Something else about your letter which does not please me has more to do with the universal—that which you have in common with your generation—than with the individual. It would make me happy therefore if you would direct all your energy to shaping and bringing to maturity that which is individual, unique, and beautiful in you, and to diminishing as much as possible the other, collective thing, or at least to distrust it; it is a dowry without much value."
With pinpoint precision, Hesse dissects not only the issues that Stockhausen faces in forging an identity in the wake of so much loss but all of post-war Germany. Hesse has little tolerance for self-pity. One of the masters in
The Glass Bead Game is blacklisted from giving private lessons to pupils because he has a tendency towards melancholy (maybe even thoughts of suicide). Such indulgences must be avoided in Hesse's world view, and certainly cannot be passed on to students!

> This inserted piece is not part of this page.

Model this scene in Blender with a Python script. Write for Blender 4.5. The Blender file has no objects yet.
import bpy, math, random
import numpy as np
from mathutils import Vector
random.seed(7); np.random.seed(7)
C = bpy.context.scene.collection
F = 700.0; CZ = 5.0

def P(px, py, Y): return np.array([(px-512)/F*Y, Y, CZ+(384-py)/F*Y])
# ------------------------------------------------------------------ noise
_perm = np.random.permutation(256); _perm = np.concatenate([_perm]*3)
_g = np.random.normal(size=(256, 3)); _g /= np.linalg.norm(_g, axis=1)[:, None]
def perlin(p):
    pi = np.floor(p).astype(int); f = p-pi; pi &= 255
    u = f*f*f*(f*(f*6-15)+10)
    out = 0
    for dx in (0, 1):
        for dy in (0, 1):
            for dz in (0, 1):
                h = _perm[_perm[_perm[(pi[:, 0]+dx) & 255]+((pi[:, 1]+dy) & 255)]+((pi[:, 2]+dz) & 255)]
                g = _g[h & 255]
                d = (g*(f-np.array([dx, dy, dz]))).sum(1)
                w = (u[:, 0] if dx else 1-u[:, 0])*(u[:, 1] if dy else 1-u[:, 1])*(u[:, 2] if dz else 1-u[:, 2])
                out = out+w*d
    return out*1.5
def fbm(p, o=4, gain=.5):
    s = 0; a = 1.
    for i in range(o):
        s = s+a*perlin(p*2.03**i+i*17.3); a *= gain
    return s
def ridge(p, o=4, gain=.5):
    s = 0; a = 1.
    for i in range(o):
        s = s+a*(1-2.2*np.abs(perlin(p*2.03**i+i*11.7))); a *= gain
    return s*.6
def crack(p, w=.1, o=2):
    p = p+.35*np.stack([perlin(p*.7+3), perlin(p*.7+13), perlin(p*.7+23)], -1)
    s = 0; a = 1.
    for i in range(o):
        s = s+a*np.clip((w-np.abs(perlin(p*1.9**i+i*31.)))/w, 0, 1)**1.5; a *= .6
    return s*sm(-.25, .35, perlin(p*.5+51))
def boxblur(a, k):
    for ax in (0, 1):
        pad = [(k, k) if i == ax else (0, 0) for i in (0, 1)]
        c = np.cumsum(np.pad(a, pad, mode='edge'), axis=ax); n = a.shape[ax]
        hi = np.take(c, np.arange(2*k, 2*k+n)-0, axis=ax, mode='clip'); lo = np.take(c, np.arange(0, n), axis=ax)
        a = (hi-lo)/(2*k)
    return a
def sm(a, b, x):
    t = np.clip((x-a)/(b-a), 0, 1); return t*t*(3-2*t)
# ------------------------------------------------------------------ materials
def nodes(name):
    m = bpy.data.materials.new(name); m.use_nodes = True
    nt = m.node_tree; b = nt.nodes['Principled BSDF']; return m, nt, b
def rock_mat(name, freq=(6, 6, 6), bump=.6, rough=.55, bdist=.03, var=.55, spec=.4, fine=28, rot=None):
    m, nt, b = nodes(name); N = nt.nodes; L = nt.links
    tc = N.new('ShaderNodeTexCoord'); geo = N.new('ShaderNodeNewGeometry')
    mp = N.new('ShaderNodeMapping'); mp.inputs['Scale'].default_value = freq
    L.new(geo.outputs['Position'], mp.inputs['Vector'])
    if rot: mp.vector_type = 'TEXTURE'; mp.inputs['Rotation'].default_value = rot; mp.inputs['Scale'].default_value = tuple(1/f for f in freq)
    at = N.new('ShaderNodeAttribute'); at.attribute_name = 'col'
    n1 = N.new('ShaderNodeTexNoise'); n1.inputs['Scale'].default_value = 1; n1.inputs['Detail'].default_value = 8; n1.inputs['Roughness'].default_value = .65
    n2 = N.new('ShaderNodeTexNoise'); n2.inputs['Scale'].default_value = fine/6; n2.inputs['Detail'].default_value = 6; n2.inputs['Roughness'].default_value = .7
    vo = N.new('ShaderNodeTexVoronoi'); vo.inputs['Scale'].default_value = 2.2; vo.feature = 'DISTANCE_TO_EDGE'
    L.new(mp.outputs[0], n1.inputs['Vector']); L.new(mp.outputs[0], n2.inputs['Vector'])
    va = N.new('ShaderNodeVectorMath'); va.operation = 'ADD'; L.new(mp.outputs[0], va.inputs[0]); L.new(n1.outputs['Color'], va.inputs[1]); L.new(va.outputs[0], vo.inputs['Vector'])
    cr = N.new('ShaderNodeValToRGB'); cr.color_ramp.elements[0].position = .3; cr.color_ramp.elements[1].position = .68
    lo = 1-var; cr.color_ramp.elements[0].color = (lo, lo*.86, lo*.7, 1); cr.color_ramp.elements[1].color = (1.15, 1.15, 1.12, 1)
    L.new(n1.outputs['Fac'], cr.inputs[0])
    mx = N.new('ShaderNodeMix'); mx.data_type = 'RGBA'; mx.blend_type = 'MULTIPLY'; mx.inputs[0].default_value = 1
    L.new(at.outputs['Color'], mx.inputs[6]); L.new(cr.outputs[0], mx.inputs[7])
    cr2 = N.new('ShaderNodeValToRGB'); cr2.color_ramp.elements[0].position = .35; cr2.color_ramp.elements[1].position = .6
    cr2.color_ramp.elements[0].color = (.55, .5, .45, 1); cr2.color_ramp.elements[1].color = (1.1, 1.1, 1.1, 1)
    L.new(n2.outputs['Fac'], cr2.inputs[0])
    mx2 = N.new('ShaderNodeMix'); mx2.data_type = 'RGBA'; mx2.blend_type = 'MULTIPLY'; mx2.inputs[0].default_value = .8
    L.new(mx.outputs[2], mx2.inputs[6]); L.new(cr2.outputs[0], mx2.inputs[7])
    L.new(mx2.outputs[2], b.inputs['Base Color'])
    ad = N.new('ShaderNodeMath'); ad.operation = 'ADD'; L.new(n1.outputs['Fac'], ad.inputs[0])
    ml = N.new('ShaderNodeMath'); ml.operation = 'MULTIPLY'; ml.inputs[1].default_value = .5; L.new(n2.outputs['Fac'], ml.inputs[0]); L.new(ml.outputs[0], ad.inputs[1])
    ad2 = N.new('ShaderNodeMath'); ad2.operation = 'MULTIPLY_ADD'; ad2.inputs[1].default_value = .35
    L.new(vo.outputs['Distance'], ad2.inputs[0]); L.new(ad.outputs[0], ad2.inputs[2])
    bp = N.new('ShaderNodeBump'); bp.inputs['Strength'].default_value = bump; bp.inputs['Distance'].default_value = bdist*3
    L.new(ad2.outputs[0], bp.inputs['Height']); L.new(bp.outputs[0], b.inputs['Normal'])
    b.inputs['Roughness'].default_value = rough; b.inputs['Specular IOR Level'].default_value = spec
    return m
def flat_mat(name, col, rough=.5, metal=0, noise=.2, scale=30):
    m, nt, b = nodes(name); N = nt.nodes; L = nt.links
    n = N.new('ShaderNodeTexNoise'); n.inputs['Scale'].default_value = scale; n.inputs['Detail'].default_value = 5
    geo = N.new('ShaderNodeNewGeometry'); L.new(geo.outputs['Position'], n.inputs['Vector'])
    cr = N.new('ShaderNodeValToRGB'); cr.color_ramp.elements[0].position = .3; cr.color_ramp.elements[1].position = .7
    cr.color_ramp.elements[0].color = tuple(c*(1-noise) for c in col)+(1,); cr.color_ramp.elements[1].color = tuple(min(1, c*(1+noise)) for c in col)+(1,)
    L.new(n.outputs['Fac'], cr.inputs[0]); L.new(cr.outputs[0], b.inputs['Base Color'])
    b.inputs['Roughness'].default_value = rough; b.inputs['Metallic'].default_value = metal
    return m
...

But the real kernel of truth that shaped Stockhausen in that letter is Hesse’s urging to cast off any sense of the universal, any sense that he shares a common lot with the rest of his generation. Instead, he pushes Stockhausen to focus on what sets him apart, what makes him an individual voice, and if there is one singular trait of Stockhausen’s writing, it is the uniqueness of his voice.
For the next year, the two stayed in correspondence. Stockhausen openly referred to Hesse as his teacher at one point, and after he had submitted some of his poems to a publisher in October of 1949, Hesse sent him a remonstrance via postcard:
It does not please me that you want to earn money right away with your manuscripts. You have the good fortune to be able to do this with music and thus keep your poetical activities away from this area. If music is more sacred for you than poetry, perhaps then you can earn your bread by writing for newspapers, etc., but that means at the same time a farewell to poetry.
In 1950, the following year, the spiral of Stockhausen’s life work would begin.
The farewell to his teacher came on September 22, of that year. He apologizes for his "helpless bawling", and he thanks Hesse for helping him to form his personality, the same personality which would be such an elemental force in shaping so much of 20th century culture.
Stockhausen uses another metaphor of organic growth to describe the transformation that Hesse cultivated. He compares his newly formed personality to a crystal, formed from the salt of his tears:
"I stumbled over it, when I stole secretly into my garden, whereas my foot stepped nimbly over the other stones…
...Very, very dear do I hold the great, crystalline stone today. You have thrown it to me, and it has blossomed like an eternal rose. Thanks be to you, and thanks be to the God of grace, who let me stumble over it."